Tenisista ma za sobą spotkania z premierem Grecji. Tamtejsza media sugerują, że Djoković może ubiegać się o złotą wizę, która dałaby mu status rezydenta – to o tyle ważne, że jako Serb nie jest obywatelem Unii Europejskiej.

Grecy przyznają takie wizy za inwestycje. Mówi się, że Djoković mógłby otworzyć w Atenach akademię tenisa.

Być może właśnie zbliżenie z Grecją stoi za zainteresowaniem Novaka Djokovicia beniaminkiem francuskiej drugiej ligi piłkarskiej Le Mans FC. Djoković zdecydował się na wykup udziałów w tym klubie wraz z byłymi kierowcami Formuły 1: Felipe Massą i Kevinem Magnussenem. Cała trójka zdecydowała się zainwestować w brazylijski fundusz OutField, który dzieli się właścicielstwem Le Mans z greckim biznesmenem Georgiosem Frangulisem, partnerem życiowym Aryny Sabalenki.

Główne wnioski

  1. Po tym, jak Novak Djoković poparł protestujących w Serbii studentów, przychylne władzy media zaczęły ataki na niego i jego rodzinę.
  2. Djoković publicznie nie krytykował prezydenta Aleksandara Vucicia, ale zdecydował się zamieszkać w Grecji.
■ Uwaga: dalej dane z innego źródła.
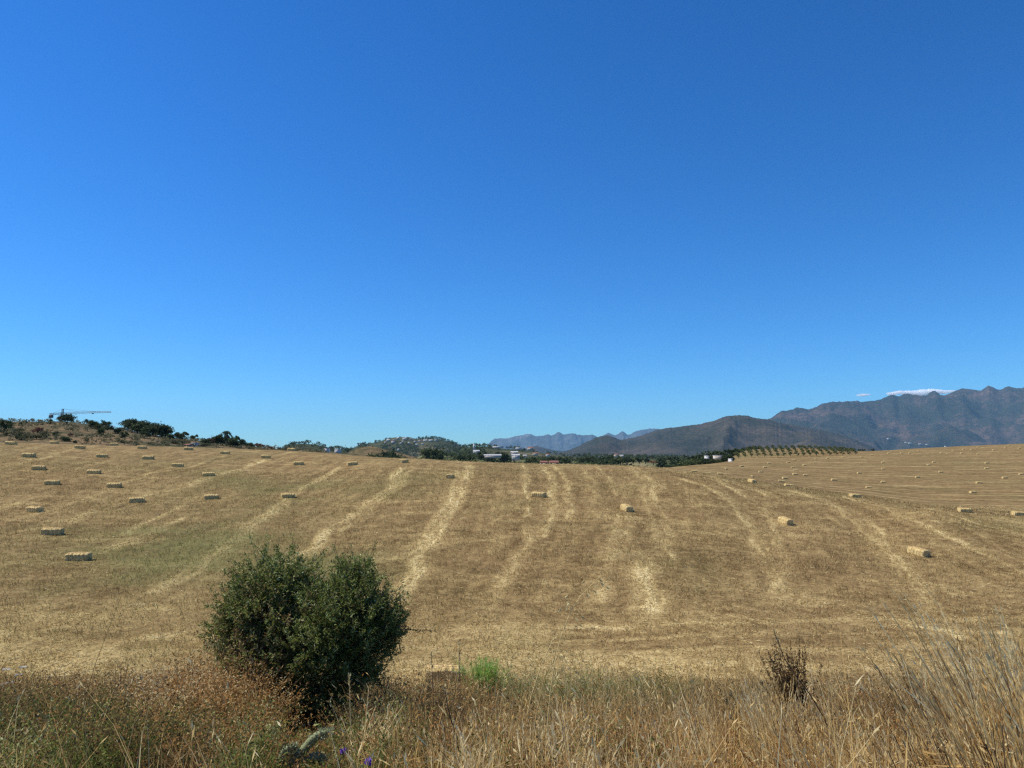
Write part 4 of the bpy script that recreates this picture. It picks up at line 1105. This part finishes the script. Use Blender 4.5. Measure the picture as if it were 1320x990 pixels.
def leafy_weeds(name, n_plants, px0, px1, y0, y1, hgt, mat, nleaf, ls, dens_seed, thr, tint0, tvar=.2, pw=1.0, stems=True):
    a = Acc()
    X, Y, px = sample_bank(n_plants, px0, px1, y0, y1, pw)
    k = patch(X, Y, 1.1, dens_seed) > thr
    X, Y = X[k], Y[k]; n = len(X)
    H_ = hgt*rng.uniform(.5, 1.25, n)*np.clip((18-Y)/3, .4, 1)*thin(X, Y)
    B = np.stack([X, Y, gz(X, Y)], 1)
    lean = rng.normal(0, .5, (n, 2))
    if stems:
        V, F = blade_strips(B, H_, .007, lean, 3, 1.3, .5); a.add(V, F, rep_t(np.full(n, .25), 8))
    who = np.repeat(np.arange(n), nleaf); m = len(who)
    f = rng.uniform(.12, 1.03, m)[:, None]
    C = B[who] + np.concatenate([lean[who]*H_[who][:, None]*f**1.3, H_[who][:, None]*f], 1) + rng.normal(0, .035, (m, 3))
    D = unit(rng.normal(size=(m, 3)) + np.array([0, 0, .4]))
    V, F = leaf_quads(C, D, ls*rng.uniform(.6, 1.5, m), ls*rng.uniform(.3, .55, m))
    t = np.clip(tint0 + (patch(X, Y, 1.3, dens_seed+7)[who]-.5)*2.4 + rng.normal(0, tvar, m), 0, 1)
    a.add(V, F, rep_t(t, 4))
    o = link(name, a.mesh(name, [mat])); tag(o, kind='stuff')
leafy_weeds('dry_weeds', 9000, -160, 640, 6.0, 17.4, .55, L_WEED, 26, .030, 33, .34, .42)
leafy_weeds('dry_weeds', 5500, 560, 1480, 6.0, 17.4, .48, L_WEED, 20, .028, 35, .40, .36)
leafy_weeds('dry_weeds', 1500, 235, 365, 8.2, 9.3, .70, L_WEED, 34, .032, 63, .30, .52)
leafy_weeds('green_weeds', 4200, -160, 560, 5.5, 13.0, .42, L_GREENW, 26, .030, 43, .48, .35)
leafy_weeds('green_weeds', 2600, -160, 400, 6.4, 8.6, .42, L_GREENW, 34, .030, 44, .40, .35)
leafy_weeds('dry_weeds', 1500, 1010, 1275, 7.6, 11.5, .56, L_WEED, 26, .026, 93, .36, .46, .14)
leafy_weeds('dry_weeds', 2600, 640, 1480, 4.4, 9, .34, L_WEED, 24, .028, 73, .42, .34)
leafy_weeds('green_weeds', 1500, 600, 860, 11.5, 16.0, .55, L_GREENW, 26, .028, 83, .40, .75)
leafy_weeds('green_weeds', 3600, 480, 1480, 5.0, 16.0, .40, L_GREENW, 22, .026, 47, .55, .45)

# ------------------------------------------------------------------ the olive bush
def olive():
    Yb = 9.4; s = Yb/960
    bx = (405-660)*s; bz = float(gz(bx, Yb))
    e = bpy.data.objects.new('olive_tree', None); COL.objects.link(e); e.location = (bx, Yb, bz)
    tag(e, 'dense dark green bushy olive tree standing on the bank below the field', 'tree')
    def loc(px, py, dy=0.0):
        x, y, z = at(px, py, Yb + dy); return np.array([float(x)-bx, dy, float(z)-bz])
    lobes = [(330,762,50,0,0),(368,745,40,.1,0),(388,764,34,.25,0),(305,795,34,.0,0),(345,795,46,-.15,0),(463,746,38,.1,0),(482,780,42,0,0),(440,790,56,-.25,0),(495,812,30,.0,0),(470,822,48,-.15,0),
             (420,840,58,-.3,0),(455,862,38,-.1,0),(400,885,46,-.25,0),(430,905,36,-.15,0),(375,915,34,-.1,0),(295,830,26,.0,0),(325,835,34,-.1,1),(350,850,36,-.2,1),(380,800,40,-.1,1),(505,795,22,.15,1),(285,812,18,.1,0),(380,860,40,0,0),(410,815,44,.3,0),(405,925,40,-.2,0),(385,880,40,-.2,0),(440,880,40,0,0),(475,850,30,0,0),(405,948,34,-.15,0),(385,935,30,-.1,0),(310,815,36,.15,0),(300,850,26,-.3,1),(330,865,34,-.35,1)]
    # trunks and limbs
    acc = Acc()
    for k, L in enumerate(lobes[:16]):
        c = loc(L[0], L[1], L[3])
        p0 = np.array([random.uniform(-.12, .12), random.uniform(-.1, .1), -.1]); mid = p0*.5 + c*.45 + np.array([0, 0, -.08])
        V, F = tube([p0, p0+(mid-p0)*.5+np.array([0, 0, .12]), mid, c], [.05, .035, .022, .008], 7); acc.add(V, F, np.zeros(len(V)))
    link('trunk', acc.mesh('trunk', [M_BARK]), e)
    a = Acc()
    for (px, py, r, dy, dry) in lobes:
        px = 398 + (px-398)*.92; py = 850 + (py-850)*.90; r = r*.94
        c = loc(px, py, dy); rr = r*s
        n = int(290*(r/50)**2.0)
        d = unit(rng.normal(size=(n, 3)))
        lump = .78 + .42*vnoise(d[:, 0]*2.3+px, d[:, 2]*2.3+py+d[:, 1], 3)[:, None]
        base = c + d*rr*(rng.uniform(.15, 1, (n, 1))**.6)*.95*lump
        tw = unit(d*.8 + np.array([0, 0, .75]) + rng.normal(0, .35, (n, 3)))
        tl = rng.uniform(.10, .24, n) * np.where(rng.random(n) < .18, 2.1, 1.0)
        wood_r = .004
        NL = 38
        who = np.repeat(np.arange(n), NL); m = len(who)
        f = rng.uniform(0, 1, (m, 1))
        C = base[who] + tw[who]*tl[who][:, None]*f + rng.normal(0, .012, (m, 3))
        D = unit(tw[who]*.75 + unit(rng.normal(size=(m, 3)))*.9)
        V, F = leaf_quads(C, D, rng.uniform(.026, .054, m), rng.uniform(.011, .018, m))
        cl = rng.uniform(-.25, .25, n)[who]
        t = np.clip(.52 + cl + rng.normal(0, .18, m), 0, 1)
        a.add(V, F, rep_t(t, 4), 0)
        a.M[-1] = (rng.random(m) < (.60 if dry else .05 + .25*(abs(px-345) < 40 and py > 785))).astype(int)
        # twigs
        side = unit(np.cross(tw, rng.normal(size=(n, 3))))*wood_r
        tip = base + tw*tl[:, None]; st = base - d*rr*.25
        V = np.stack([st-side, st+side, tip+side*.5, tip-side*.5], 1).reshape(-1, 3)
        a.add(V, np.arange(4*n).reshape(n, 4), np.full(4*n, .1), 2)
    link('crown', a.mesh('crown', [L_OLIVE, L_OLIVEDRY, M_BARK]), e)
olive()

# ------------------------------------------------------------------ single plants on the bank
def stalk_plant(name, P, n, h, spread, mats, leaf, tint, label, cat='plant', lean=(0, 0), nl=40, lw=.3, w=.006, group=None, droop=.0):
    e = bpy.data.objects.new(name, None); COL.objects.link(e); e.location = P
    tag(e, label, cat, group)
    B = rng.normal(0, spread*.15, (n, 3)); B[:, 2] = -.03
    ln = rng.normal(0, spread, (n, 2)) + np.array(lean)
    H_ = h*rng.uniform(.6, 1.05, n)
    V, F = blade_strips(B, H_, w, ln, 5, 1.4, .4)
    V2, F2 = blade_strips(B + np.array([.001, .001, 0]), H_, w, ln, 5, 1.4, .4)
    a = Acc(); a.add(V, F, rep_t(np.full(n, tint[0]), 12)); a.add(V2, F2, rep_t(np.full(n, tint[0]), 12))
    link('stem', a.mesh('stem', [mats[0]]), e)
    who = np.repeat(np.arange(n), nl); m = len(who); f = rng.uniform(.25, 1.02, (m, 1))
    C = B[who] + np.concatenate([ln[who]*H_[who][:, None]*f**1.4, H_[who][:, None]*f], 1)
    D = unit(np.concatenate([rng.normal(0, .6, (m, 2)), rng.normal(.7, .4, (m, 1))], 1))
    V, F = leaf_quads(C, D, leaf*rng.uniform(.6, 1.4, m), leaf*lw)
    a = Acc(); a.add(V, F, rep_t(np.clip(rng.normal(tint[1], .2, m), 0, 1), 4))
    link('foliage', a.mesh('foliage', [mats[1]]), e)
    return e
def bankP(px, py, Y):
    x, y, z = at(px, py, Y); return (float(x), float(y), float(gz(float(x), Y)))
stalk_plant('fennel_plant', bankP(624,922,12.2), 150, .84, .25, (L_FENNEL, L_FENNEL), .10, (.4, .6), 'bright green feathery fennel clump right of the nearest bale', nl=60, lw=.07)
stalk_plant('fennel_plant', bankP(898,895,13.6), 26, .62, .16, (L_GREENW, L_GREENW), .07, (.3, .5), 'small dark green upright tuft in the dry grass right of centre', nl=40, lw=.1)
stalk_plant('dark_seed_bush', bankP(1030,930,7.6), 90, 1.05, .12, (M_DKSTEM, L_OLIVEDRY), .028, (.1, .25), 'tall dark seeded dry plant leaning left at right of centre', lean=(-.12, 0), nl=90, lw=.45, w=.007)
stalk_plant('grey_leafy_plant', bankP(965,930,8.5), 30, .6, .3, (L_GREENW, L_PALE), .05, (.3, .7), 'grey green leafy plant left of the dark seeded plant', nl=40, lw=.25)
stalk_plant('green_leafy_plant', bankP(468,965,7.4), 40, .35, .5, (L_GREENW, L_GREENW), .05, (.5, .8), 'low bright green plant at the foot of the olive by the purple flowers', nl=40, lw=.4)
stalk_plant('dry_branching_plant', bankP(465,985,6.3), 26, .62, .32, (L_TALL, L_TALL), .06, (.85, .8), 'pale straw coloured branching stems right of the olive base', lean=(.15, 0), nl=12, lw=.12, w=.008)
stalk_plant('dark_seed_bush', bankP(155,905,12.5), 9, .95, .10, (M_DKSTEM, M_DKSTEM), .02, (.1, .2), 'thin dark upright stems rising before the left field edge', nl=26, lw=.35, w=.008)
stalk_plant('green_leafy_plant', bankP(135,905,12.0), 30, .45, .4, (L_GREENW, L_GREENW), .04, (.3, .35), 'dark green leafy plant in the rust brown weeds at left', nl=60, lw=.45)
stalk_plant('dark_seed_bush', bankP(1205,905,6.0), 7, 1.08, .10, (M_DKSTEM, M_DKSTEM), .02, (.1, .2), 'dark curved seed stalks standing above the right hand grass', lean=(-.25, 0), nl=40, lw=.35, w=.008)
stalk_plant('dark_seed_bush', bankP(1285,905,5.2), 6, 1.15, .10, (M_DKSTEM, M_DKSTEM), .02, (.1, .2), 'dark seed stalks by the right frame edge', lean=(-.22, 0), nl=40, lw=.35, w=.008)

def long_stem(pts, r, mat, label, head=True):
    """one tall stalk through the given (px, py) at one depth"""
    Y = pts[0]; P = [np.array(at(px, py, Y), float) for px, py in pts[1]]
    g = float(gz(P[0][0], Y)); P[0][2] = g - .03; P[0][1] = Y
    q = np.array(P); o = q[0].copy(); q = q - o
    e = bpy.data.objects.new('grass_stalk', None); COL.objects.link(e); e.location = o
    tag(e, label, 'grass stalk')
    tt = np.linspace(0, 1, len(q)); ti = np.linspace(0, 1, 10)
    qi = np.stack([pchip(tt, q[:, k], ti) for k in range(3)], 1)
    V, F = tube(qi, np.linspace(r, r*.45, 10), 5); link('stem', mesh_np('stem', V, F, mat), e)
    n = 26; d = unit(qi[-1]-qi[-2]); C = qi[-1] - d*rng.uniform(0, .16, (n, 1)); D = unit(d + rng.normal(0, .35, (n, 3)))
    V, F = leaf_quads(C, D, .035, .008); a = Acc(); a.add(V, F, rep_t(rng.uniform(.5, 1, n), 4)); link('seed_head', a.mesh('seed_head', [L_STRAW]), e)
M_STALK = flat('pale_stalk', (0.72, 0.54, 0.22), .6, 8.0)
long_stem((7.0, [(672,960),(680,920),(697,860),(716,818)]), .0055, M_STALK, 'tall pale grass stalk leaning right in front of the field centre')
long_stem((6.0, [(600,990),(588,950),(578,915),(573,885)]), .007, M_DKSTEM, 'thick dark stalk leaning left below the nearest bale')
long_stem((6.6, [(562,960),(558,900),(556,840)]), .004, M_DKSTEM, 'thin dark stalk rising before the left end of the nearest bale')
long_stem((6.6, [(596,960),(593,900),(592,830)]), .004, M_DKSTEM, 'thin dark stalk rising before the right end of the nearest bale')
long_stem((6.0, [(1090,985),(1062,925),(1012,850),(998,815)]), .006, M_DKSTEM, 'long dark stalk leaning left over the dark seeded plant')
long_stem((6.2, [(455,990),(452,930),(450,870)]), .006, M_STALK, 'pale stalk rising in front of the olive base')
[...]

Do Aten został też przeniesiony organizowany m.in. przez jego brata turniej tenisowy, którego poprzednie edycje odbywały się w Belgradzie.
  3. Wraz z byłymi kierowcami F1 Felipe Massą i Kevinem Magnussenem, Djoković zainwestował w udziały w klubie piłkarskim Le Mans FC, grającym obecnie w drugiej lidze francuskiej.